Frozen is the new fresh. Though President Trump dutifully acknowledged National Agriculture Day in an uncharacteristically demure tweet this week, he failed to acknowledge its lesser-known cousin, established by the Reagan administration in 1984. Frozen Food Day passed without much fanfare on March 4.
Presidential support or no, frozen foods are having a bit of a moment. Leonardo Dicaprio made a splashy investment in a frozen seafood company this month, a spate of recent editorials champion frozen as the next big front in the war on food waste, and a new study to be published in the June issue of the Journal of Food Composition and Analysis, shows that frozen food is as vitamin-rich as fresh food—and sometimes even richer.
The chopped spinach you’ve been using as an ice pack for the last six months might actually contain more vitamins A, C, and folate than the bunch wilting in your fridge. The two-year study, conducted by researchers at the University of Georgia in partnership with the Frozen Food Foundation, compared select nutrient levels in broccoli, cauliflower, corn, green beans, peas, spinach, blueberries, and strawberries. The scientists measured the vitamin content in fresh, frozen, and “fresh-stored” produce to check for significant differences amongst the three. (That last category, “fresh-stored” refers to produce stored in the fridge for five days after purchase. Apparently, the vitamins leak out when you leave your kale in the crisper for too long.)
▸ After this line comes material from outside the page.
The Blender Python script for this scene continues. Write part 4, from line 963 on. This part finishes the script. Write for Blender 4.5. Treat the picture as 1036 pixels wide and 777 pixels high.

The study results showed that, more often than not, the nutritional differences between fresh and frozen food are pretty negligible. But in the cases where the differences were significant, frozen food beat “fresh-stored” more often than “fresh-stored” beat frozen.
Fruits and vegetables still make up less than 10 percent of total frozen food sales, according to Grand View Research. And the firm projects that those numbers will stay low through the mid-2020s. Maybe by then they’ll have found a way to prevent freezer burn, too.